Autre thème central : la perte de liberté chez les individus par la manipulation des consciences et l'uniformisation des habitudes. Les instruments privilégiés des pouvoirs dans cette entreprise sont la télévision devenue téléfiction (et éventuellement psivision), véritable stupéfiant électronique qui abolit l'individualité et la conscience personnelle. L'informatique appliquée aux programmes politiques des gouvernements et à la prospective transforme les citoyens en pions. Même les politiciens ne sont plus que des marionnettes. La planète entière est uniformisée à l'américaine, bétonnée et grise. Le monde vit au rythme de sigles lourds comme la musique heavy metal. Un village global recouvert d'un smog universel.
Heureusement, un certain humour filtre de cette description, un humour cynique, qui ne se gêne pas pour donner quelques coups de griffes. L'utilisation fréquente de termes spécialisés en littérature et en informatique, ainsi que de nombreux néologismes apriliens, rend la lecture souvent ardue.
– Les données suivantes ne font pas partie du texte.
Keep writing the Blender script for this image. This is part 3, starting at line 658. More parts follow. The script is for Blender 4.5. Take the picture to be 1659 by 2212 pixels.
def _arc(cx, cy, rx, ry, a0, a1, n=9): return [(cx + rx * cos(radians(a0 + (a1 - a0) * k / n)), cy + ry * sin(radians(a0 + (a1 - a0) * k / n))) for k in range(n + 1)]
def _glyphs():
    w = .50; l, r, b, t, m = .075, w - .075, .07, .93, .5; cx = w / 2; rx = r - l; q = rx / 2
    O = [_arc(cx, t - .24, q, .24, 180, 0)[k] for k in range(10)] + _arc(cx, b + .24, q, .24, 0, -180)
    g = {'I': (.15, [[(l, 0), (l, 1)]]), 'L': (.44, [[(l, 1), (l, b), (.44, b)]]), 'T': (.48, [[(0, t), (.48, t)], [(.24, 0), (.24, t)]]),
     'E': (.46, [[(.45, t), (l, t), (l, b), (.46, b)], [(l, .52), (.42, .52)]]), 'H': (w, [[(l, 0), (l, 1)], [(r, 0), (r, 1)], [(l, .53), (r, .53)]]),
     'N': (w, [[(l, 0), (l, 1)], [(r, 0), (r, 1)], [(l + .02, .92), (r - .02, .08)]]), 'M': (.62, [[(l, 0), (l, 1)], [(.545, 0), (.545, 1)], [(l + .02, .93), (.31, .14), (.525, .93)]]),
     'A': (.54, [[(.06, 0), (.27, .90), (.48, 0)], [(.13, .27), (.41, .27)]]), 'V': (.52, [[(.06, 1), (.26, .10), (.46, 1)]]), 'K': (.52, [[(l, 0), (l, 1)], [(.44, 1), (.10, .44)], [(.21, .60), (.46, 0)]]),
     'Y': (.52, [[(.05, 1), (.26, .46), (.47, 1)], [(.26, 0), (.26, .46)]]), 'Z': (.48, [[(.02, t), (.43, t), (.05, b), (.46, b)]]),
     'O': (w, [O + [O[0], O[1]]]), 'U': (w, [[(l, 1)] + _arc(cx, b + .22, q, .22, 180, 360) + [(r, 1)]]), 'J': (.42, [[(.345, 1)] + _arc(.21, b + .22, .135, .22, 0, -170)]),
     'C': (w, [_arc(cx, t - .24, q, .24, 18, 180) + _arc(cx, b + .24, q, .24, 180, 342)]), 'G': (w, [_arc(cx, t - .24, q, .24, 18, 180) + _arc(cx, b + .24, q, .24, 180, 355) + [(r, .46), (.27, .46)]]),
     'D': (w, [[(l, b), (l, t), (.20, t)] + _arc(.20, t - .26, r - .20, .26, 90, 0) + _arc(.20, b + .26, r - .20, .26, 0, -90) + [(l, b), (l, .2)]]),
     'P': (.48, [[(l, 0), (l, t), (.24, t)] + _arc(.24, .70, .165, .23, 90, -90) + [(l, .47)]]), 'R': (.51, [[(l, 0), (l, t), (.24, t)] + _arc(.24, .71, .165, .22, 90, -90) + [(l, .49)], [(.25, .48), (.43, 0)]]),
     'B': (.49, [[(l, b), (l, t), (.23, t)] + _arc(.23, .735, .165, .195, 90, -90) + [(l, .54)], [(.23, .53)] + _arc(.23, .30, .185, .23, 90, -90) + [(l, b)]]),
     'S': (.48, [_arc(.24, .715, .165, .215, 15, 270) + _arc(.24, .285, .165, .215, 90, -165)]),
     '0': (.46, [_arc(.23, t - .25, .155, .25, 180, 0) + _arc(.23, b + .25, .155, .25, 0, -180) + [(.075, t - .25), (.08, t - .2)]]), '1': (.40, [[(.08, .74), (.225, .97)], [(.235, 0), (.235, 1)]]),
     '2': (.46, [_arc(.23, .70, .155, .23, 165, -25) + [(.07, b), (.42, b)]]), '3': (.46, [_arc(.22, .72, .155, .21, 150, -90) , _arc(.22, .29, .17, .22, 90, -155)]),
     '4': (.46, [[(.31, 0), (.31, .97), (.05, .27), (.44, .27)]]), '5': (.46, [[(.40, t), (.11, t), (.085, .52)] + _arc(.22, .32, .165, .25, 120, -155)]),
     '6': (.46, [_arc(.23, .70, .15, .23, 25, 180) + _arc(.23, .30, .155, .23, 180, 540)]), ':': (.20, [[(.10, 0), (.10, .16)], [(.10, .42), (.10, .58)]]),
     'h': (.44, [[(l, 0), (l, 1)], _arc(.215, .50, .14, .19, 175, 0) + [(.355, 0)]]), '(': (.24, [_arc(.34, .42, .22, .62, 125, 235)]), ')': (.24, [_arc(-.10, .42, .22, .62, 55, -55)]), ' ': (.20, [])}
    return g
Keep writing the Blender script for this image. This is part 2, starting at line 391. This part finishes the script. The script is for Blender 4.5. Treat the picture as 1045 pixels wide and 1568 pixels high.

Mais je me demande si cela n'est pas réfléchi, afin de rendre l'écriture de la nouvelle conforme à son contenu.
Vue sous un certain angle, on peut considérer « La Machine à explorer la fiction » comme un polar. L'un des principaux personnages, Larsan, est un flic caricatural et on songe aussitôt à l'inspecteur Colombo avec son imperméable froissé. Comme dans les romans policiers classiques, c'est lui qui, à la fin, apporte la clé de l'énigme. L'étudiant-héros se spécialisait d'ailleurs en littérature policière à l'université et les références aux flics célèbres sont nombreuses dans la nouvelle (Holmes, Rouletabille, Kojak…).
Ce texte est donc une œuvre complexe, brillante parce que réussie. En plus d'avoir produit une nouvelle pleine de significations, April a mené à bien un jeu littéraire qui s'annonçait parsemé d'embûches. « La Machine à explorer la fiction » est le meilleur texte d'April que j'ai lu. [DC]
- Source : L'ASFFQ 1985, Le Passeur, p. 14-16.